### STATED GOAL
Write out exactly the lines running from the one that contains "were 1200x1598 pixels." through the end of the material.

### Scene script records

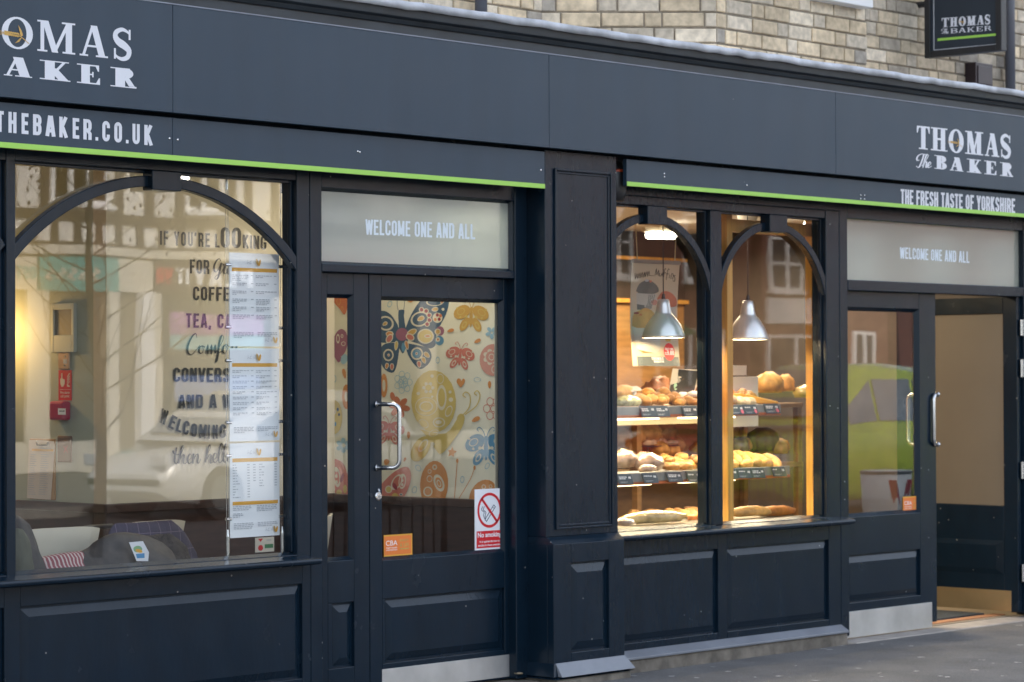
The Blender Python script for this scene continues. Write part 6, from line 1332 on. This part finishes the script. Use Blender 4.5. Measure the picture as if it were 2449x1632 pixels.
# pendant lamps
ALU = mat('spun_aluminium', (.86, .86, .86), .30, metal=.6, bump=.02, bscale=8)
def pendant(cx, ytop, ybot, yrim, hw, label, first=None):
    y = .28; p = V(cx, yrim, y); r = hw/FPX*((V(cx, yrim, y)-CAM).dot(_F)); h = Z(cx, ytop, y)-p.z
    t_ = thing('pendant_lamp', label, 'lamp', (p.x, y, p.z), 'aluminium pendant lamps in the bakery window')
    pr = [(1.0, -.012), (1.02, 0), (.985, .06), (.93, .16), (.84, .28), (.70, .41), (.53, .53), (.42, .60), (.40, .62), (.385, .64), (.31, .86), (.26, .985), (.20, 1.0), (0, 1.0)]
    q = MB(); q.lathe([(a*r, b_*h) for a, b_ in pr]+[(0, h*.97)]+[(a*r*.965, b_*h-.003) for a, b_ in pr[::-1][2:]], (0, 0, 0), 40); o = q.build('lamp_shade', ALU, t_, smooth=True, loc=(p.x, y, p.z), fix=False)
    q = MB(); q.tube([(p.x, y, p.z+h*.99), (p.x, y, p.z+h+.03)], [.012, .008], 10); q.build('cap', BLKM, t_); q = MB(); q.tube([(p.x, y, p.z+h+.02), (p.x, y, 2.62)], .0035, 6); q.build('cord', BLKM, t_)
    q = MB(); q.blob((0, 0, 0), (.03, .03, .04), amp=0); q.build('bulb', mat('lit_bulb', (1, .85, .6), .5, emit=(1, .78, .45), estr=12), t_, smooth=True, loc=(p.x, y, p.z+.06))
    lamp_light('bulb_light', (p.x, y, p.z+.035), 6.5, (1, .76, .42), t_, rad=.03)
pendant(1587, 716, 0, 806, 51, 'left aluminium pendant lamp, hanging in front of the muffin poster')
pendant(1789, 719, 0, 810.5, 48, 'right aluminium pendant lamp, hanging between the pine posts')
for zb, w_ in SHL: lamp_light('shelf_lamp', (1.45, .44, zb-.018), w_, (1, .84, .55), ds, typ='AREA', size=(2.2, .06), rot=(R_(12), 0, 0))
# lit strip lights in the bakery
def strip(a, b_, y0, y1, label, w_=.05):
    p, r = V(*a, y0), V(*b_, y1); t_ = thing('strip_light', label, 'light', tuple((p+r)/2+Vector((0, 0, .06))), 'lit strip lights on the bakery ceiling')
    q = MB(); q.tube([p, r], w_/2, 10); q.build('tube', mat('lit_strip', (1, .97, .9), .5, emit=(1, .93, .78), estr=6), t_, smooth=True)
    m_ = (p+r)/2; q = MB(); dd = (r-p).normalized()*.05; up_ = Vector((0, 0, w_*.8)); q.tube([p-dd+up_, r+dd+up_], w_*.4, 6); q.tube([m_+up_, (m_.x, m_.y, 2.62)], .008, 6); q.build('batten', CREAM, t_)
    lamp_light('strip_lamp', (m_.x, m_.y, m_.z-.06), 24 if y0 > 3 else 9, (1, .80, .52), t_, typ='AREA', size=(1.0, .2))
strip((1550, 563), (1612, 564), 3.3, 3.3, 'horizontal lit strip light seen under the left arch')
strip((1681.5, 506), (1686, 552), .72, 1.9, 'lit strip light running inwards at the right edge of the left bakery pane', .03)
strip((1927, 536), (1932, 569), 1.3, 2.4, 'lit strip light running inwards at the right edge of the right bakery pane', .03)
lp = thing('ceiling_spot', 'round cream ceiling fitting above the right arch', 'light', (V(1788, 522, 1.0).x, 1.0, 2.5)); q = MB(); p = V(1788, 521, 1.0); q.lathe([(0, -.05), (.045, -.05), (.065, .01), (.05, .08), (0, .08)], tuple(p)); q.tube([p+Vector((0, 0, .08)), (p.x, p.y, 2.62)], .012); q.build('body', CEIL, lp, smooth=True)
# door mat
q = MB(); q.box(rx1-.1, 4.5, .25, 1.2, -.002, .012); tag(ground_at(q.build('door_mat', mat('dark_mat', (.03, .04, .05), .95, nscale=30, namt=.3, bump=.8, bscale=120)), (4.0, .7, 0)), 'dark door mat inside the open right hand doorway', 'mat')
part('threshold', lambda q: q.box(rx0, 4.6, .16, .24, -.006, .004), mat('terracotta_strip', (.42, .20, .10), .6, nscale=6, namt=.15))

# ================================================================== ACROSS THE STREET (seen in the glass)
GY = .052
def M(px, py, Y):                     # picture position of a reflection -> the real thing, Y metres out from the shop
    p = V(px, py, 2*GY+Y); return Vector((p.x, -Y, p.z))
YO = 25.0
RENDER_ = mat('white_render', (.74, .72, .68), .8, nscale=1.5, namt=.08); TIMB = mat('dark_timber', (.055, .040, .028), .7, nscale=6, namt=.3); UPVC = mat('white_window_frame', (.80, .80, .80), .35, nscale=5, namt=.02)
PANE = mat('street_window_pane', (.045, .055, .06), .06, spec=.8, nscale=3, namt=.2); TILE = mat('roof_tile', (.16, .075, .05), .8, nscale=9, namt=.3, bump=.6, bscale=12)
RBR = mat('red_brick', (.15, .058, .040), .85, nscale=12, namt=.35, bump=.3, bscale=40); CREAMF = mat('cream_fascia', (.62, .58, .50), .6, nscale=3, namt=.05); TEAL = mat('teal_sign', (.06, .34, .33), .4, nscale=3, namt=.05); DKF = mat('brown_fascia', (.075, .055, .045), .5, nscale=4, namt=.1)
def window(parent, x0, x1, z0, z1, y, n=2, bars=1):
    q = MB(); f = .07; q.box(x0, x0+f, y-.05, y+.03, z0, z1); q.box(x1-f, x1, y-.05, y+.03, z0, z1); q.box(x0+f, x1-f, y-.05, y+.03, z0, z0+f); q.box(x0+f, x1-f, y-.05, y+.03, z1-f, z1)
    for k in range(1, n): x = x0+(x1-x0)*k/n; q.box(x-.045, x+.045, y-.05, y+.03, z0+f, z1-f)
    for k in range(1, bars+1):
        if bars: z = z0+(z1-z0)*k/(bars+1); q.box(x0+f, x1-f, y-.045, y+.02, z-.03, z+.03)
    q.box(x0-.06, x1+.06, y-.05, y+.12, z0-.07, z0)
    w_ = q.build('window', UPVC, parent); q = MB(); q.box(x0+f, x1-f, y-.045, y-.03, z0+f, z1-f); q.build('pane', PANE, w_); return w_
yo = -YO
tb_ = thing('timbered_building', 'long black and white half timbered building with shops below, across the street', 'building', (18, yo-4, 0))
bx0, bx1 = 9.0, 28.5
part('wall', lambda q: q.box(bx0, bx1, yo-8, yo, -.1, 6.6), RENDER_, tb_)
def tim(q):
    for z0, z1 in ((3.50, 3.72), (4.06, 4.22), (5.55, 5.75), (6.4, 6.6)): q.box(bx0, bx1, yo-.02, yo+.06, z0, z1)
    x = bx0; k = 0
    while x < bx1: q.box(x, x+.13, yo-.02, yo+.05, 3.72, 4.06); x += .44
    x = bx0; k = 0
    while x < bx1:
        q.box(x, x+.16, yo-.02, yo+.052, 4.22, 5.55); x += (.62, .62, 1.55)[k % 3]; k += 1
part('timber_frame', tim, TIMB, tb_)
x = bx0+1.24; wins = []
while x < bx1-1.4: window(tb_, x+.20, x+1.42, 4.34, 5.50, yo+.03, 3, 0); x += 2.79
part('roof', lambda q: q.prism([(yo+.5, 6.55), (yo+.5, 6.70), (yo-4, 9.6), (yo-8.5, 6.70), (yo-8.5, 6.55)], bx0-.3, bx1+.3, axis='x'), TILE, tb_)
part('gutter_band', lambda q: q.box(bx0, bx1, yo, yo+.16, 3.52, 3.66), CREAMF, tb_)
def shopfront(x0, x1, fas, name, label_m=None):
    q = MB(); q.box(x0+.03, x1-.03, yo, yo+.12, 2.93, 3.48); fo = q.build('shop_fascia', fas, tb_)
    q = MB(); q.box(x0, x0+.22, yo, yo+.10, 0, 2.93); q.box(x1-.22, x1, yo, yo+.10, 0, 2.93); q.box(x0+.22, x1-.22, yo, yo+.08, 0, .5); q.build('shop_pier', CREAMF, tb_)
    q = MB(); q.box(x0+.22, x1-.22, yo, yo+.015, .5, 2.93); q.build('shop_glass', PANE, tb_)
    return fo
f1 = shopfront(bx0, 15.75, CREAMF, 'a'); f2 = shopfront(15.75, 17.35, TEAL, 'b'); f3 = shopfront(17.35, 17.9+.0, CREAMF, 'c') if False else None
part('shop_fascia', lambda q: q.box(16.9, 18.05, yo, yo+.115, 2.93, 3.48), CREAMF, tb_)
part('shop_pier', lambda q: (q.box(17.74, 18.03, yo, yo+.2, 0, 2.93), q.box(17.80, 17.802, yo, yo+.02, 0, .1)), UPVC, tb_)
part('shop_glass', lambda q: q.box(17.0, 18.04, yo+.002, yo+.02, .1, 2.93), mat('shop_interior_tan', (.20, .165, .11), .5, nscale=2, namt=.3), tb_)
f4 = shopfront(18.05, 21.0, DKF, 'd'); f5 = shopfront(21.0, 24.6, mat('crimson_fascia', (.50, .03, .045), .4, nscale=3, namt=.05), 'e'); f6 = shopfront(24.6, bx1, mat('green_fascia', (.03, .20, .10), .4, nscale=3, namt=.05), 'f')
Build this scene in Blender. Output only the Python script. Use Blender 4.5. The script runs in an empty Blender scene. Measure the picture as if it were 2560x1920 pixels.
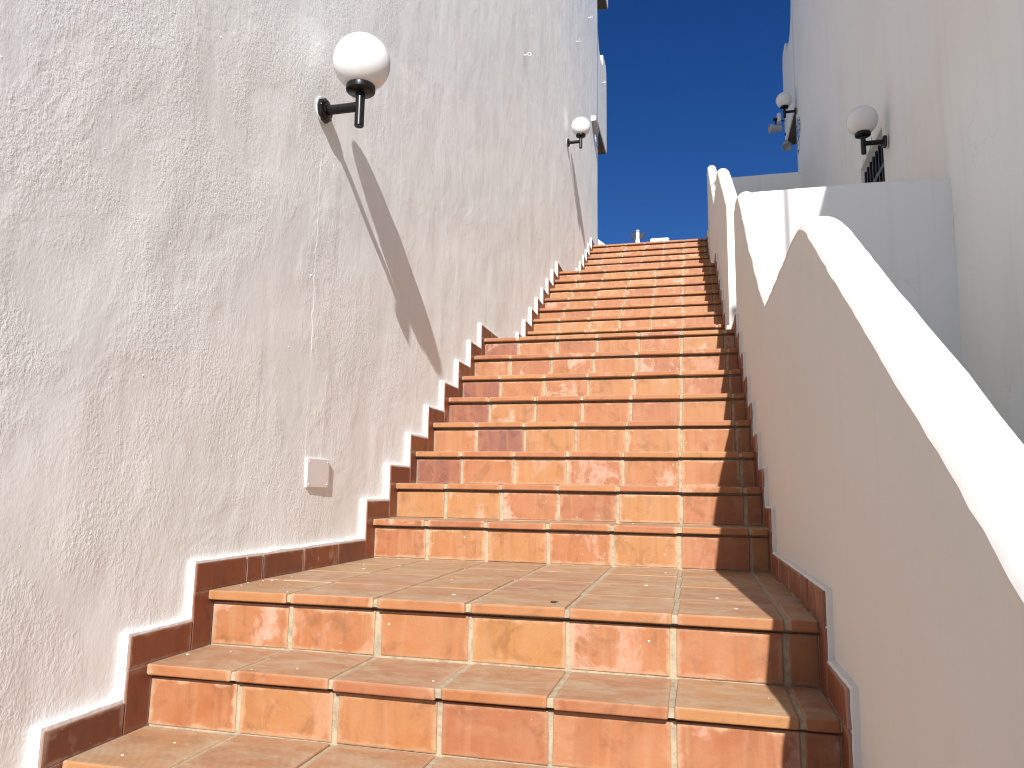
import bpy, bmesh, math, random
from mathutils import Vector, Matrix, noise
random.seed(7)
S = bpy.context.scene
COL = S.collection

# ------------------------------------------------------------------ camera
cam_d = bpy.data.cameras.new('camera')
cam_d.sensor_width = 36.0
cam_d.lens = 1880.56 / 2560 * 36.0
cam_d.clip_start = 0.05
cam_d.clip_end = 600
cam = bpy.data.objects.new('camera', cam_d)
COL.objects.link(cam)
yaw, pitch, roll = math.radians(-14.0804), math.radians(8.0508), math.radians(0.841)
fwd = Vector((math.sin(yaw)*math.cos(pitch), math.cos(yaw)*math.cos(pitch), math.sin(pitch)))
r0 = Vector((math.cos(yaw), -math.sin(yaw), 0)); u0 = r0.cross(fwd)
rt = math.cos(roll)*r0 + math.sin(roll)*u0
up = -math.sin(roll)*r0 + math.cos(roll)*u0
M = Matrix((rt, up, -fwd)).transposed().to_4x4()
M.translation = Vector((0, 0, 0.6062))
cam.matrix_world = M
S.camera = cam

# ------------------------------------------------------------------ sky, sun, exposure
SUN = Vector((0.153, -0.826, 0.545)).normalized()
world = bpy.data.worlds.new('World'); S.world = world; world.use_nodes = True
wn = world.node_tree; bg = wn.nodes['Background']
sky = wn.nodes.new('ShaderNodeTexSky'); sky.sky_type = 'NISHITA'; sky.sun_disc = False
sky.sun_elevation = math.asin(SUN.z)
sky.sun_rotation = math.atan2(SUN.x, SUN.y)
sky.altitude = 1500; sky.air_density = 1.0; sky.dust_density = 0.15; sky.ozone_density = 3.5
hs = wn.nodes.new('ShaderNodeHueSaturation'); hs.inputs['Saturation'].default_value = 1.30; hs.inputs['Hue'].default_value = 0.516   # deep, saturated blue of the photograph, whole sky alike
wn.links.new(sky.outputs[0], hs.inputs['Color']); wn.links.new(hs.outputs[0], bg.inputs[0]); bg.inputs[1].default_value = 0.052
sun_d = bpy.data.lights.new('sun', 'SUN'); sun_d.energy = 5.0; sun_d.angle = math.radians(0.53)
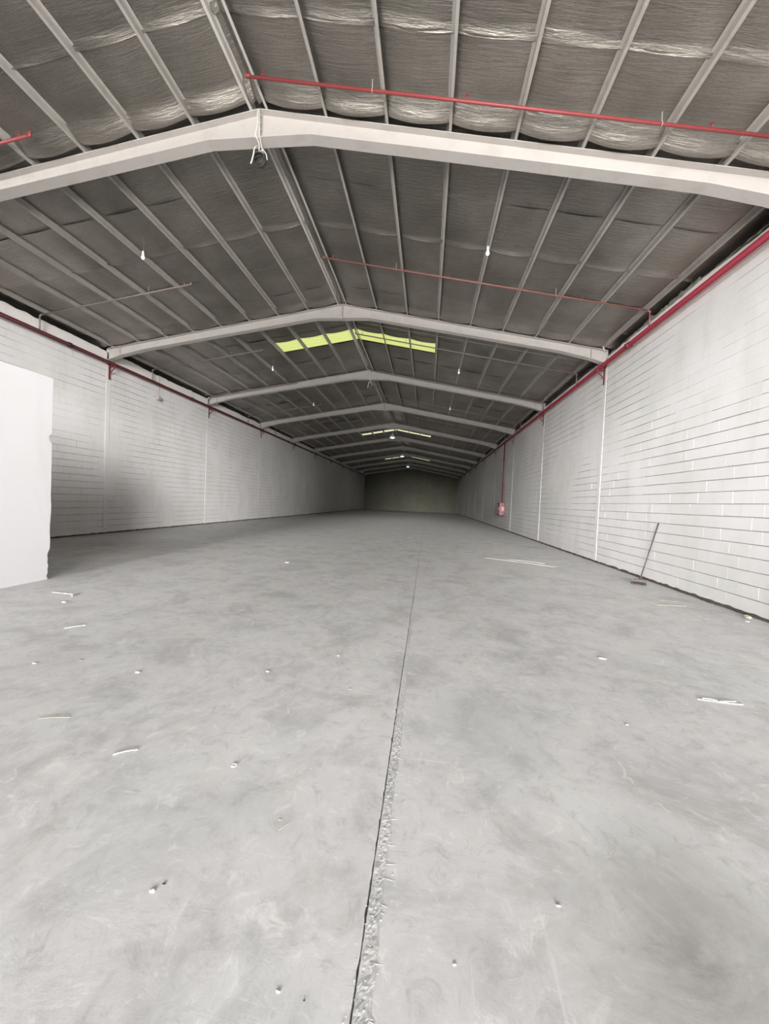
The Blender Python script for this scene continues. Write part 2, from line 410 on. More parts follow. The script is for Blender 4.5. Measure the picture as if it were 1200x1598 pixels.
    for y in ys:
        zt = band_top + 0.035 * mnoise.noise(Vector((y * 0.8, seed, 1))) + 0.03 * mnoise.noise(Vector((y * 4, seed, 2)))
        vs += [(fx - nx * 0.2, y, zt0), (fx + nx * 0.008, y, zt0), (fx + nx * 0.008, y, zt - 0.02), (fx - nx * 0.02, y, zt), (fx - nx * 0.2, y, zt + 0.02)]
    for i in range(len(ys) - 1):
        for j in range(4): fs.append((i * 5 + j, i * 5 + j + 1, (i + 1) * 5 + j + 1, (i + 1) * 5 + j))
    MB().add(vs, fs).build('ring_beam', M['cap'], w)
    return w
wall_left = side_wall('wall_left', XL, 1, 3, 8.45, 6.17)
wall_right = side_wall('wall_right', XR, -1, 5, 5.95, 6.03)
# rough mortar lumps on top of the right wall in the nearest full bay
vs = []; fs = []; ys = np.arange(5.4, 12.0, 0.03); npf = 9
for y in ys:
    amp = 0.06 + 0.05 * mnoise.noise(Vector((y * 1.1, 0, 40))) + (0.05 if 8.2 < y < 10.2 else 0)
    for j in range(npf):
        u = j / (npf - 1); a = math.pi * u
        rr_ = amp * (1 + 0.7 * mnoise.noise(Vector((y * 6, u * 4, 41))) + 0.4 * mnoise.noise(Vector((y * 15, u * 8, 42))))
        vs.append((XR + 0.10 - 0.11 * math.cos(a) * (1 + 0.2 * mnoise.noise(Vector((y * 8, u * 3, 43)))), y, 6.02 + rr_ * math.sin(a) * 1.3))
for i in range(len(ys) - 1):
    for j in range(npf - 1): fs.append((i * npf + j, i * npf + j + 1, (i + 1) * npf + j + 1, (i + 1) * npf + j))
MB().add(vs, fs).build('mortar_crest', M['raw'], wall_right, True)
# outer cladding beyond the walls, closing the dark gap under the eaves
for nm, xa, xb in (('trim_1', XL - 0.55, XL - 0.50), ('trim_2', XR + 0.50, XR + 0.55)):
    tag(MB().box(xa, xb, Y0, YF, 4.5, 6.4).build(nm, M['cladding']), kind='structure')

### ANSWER
The Blender Python script for this scene continues. Write part 2, from line 410 on. More parts follow. The script is for Blender 4.5. Measure the picture as if it were 1200x1598 pixels.
    for y in ys:
        zt = band_top + 0.035 * mnoise.noise(Vector((y * 0.8, seed, 1))) + 0.03 * mnoise.noise(Vector((y * 4, seed, 2)))
        vs += [(fx - nx * 0.2, y, zt0), (fx + nx * 0.008, y, zt0), (fx + nx * 0.008, y, zt - 0.02), (fx - nx * 0.02, y, zt), (fx - nx * 0.2, y, zt + 0.02)]
    for i in range(len(ys) - 1):
        for j in range(4): fs.append((i * 5 + j, i * 5 + j + 1, (i + 1) * 5 + j + 1, (i + 1) * 5 + j))
    MB().add(vs, fs).build('ring_beam', M['cap'], w)
    return w
wall_left = side_wall('wall_left', XL, 1, 3, 8.45, 6.17)
wall_right = side_wall('wall_right', XR, -1, 5, 5.95, 6.03)
# rough mortar lumps on top of the right wall in the nearest full bay
vs = []; fs = []; ys = np.arange(5.4, 12.0, 0.03); npf = 9
for y in ys:
    amp = 0.06 + 0.05 * mnoise.noise(Vector((y * 1.1, 0, 40))) + (0.05 if 8.2 < y < 10.2 else 0)
    for j in range(npf):
        u = j / (npf - 1); a = math.pi * u
        rr_ = amp * (1 + 0.7 * mnoise.noise(Vector((y * 6, u * 4, 41))) + 0.4 * mnoise.noise(Vector((y * 15, u * 8, 42))))
        vs.append((XR + 0.10 - 0.11 * math.cos(a) * (1 + 0.2 * mnoise.noise(Vector((y * 8, u * 3, 43)))), y, 6.02 + rr_ * math.sin(a) * 1.3))
for i in range(len(ys) - 1):
    for j in range(npf - 1): fs.append((i * npf + j, i * npf + j + 1, (i + 1) * npf + j + 1, (i + 1) * npf + j))
MB().add(vs, fs).build('mortar_crest', M['raw'], wall_right, True)
# outer cladding beyond the walls, closing the dark gap under the eaves
for nm, xa, xb in (('trim_1', XL - 0.55, XL - 0.50), ('trim_2', XR + 0.50, XR + 0.55)):
    tag(MB().box(xa, xb, Y0, YF, 4.5, 6.4).build(nm, M['cladding']), kind='structure')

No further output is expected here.